#### Exercise objective
Verbatim output of all the material below is required.

#### Data section
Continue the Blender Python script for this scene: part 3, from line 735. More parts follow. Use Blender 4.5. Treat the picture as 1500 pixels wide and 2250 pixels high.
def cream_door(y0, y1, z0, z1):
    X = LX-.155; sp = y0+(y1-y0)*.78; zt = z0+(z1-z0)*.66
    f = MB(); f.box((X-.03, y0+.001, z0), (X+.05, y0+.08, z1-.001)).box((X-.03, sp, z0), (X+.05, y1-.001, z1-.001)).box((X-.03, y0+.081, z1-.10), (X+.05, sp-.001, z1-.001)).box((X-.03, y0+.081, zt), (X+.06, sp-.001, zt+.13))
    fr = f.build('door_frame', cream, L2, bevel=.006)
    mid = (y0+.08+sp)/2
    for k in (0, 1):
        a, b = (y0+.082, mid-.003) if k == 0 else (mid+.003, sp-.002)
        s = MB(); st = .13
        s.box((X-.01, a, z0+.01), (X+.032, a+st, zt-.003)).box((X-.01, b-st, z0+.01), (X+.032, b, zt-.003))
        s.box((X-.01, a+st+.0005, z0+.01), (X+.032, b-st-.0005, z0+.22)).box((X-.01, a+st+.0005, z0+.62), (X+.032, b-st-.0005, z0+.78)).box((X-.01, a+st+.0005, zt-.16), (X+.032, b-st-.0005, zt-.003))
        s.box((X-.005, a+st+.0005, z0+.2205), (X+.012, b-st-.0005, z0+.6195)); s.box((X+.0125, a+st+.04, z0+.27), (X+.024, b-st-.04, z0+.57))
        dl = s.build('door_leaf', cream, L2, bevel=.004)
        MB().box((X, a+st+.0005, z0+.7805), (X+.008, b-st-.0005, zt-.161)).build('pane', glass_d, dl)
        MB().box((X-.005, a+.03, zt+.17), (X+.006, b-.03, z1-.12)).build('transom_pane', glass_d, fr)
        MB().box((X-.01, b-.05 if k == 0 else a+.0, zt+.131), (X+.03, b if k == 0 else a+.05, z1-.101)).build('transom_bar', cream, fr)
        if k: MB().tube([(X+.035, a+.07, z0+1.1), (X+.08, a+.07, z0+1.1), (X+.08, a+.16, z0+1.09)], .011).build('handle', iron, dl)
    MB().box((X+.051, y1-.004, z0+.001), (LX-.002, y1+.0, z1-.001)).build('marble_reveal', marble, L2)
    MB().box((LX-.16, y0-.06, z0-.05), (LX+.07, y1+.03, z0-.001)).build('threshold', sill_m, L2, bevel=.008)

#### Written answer
Continue the Blender Python script for this scene: part 3, from line 735. More parts follow. Use Blender 4.5. Treat the picture as 1500 pixels wide and 2250 pixels high.
def cream_door(y0, y1, z0, z1):
    X = LX-.155; sp = y0+(y1-y0)*.78; zt = z0+(z1-z0)*.66
    f = MB(); f.box((X-.03, y0+.001, z0), (X+.05, y0+.08, z1-.001)).box((X-.03, sp, z0), (X+.05, y1-.001, z1-.001)).box((X-.03, y0+.081, z1-.10), (X+.05, sp-.001, z1-.001)).box((X-.03, y0+.081, zt), (X+.06, sp-.001, zt+.13))
    fr = f.build('door_frame', cream, L2, bevel=.006)
    mid = (y0+.08+sp)/2
    for k in (0, 1):
        a, b = (y0+.082, mid-.003) if k == 0 else (mid+.003, sp-.002)
        s = MB(); st = .13
        s.box((X-.01, a, z0+.01), (X+.032, a+st, zt-.003)).box((X-.01, b-st, z0+.01), (X+.032, b, zt-.003))
        s.box((X-.01, a+st+.0005, z0+.01), (X+.032, b-st-.0005, z0+.22)).box((X-.01, a+st+.0005, z0+.62), (X+.032, b-st-.0005, z0+.78)).box((X-.01, a+st+.0005, zt-.16), (X+.032, b-st-.0005, zt-.003))
        s.box((X-.005, a+st+.0005, z0+.2205), (X+.012, b-st-.0005, z0+.6195)); s.box((X+.0125, a+st+.04, z0+.27), (X+.024, b-st-.04, z0+.57))
        dl = s.build('door_leaf', cream, L2, bevel=.004)
        MB().box((X, a+st+.0005, z0+.7805), (X+.008, b-st-.0005, zt-.161)).build('pane', glass_d, dl)
        MB().box((X-.005, a+.03, zt+.17), (X+.006, b-.03, z1-.12)).build('transom_pane', glass_d, fr)
        MB().box((X-.01, b-.05 if k == 0 else a+.0, zt+.131), (X+.03, b if k == 0 else a+.05, z1-.101)).build('transom_bar', cream, fr)
        if k: MB().tube([(X+.035, a+.07, z0+1.1), (X+.08, a+.07, z0+1.1), (X+.08, a+.16, z0+1.09)], .011).build('handle', iron, dl)
    MB().box((X+.051, y1-.004, z0+.001), (LX-.002, y1+.0, z1-.001)).build('marble_reveal', marble, L2)
    MB().box((LX-.16, y0-.06, z0-.05), (LX+.07, y1+.03, z0-.001)).build('threshold', sill_m, L2, bevel=.008)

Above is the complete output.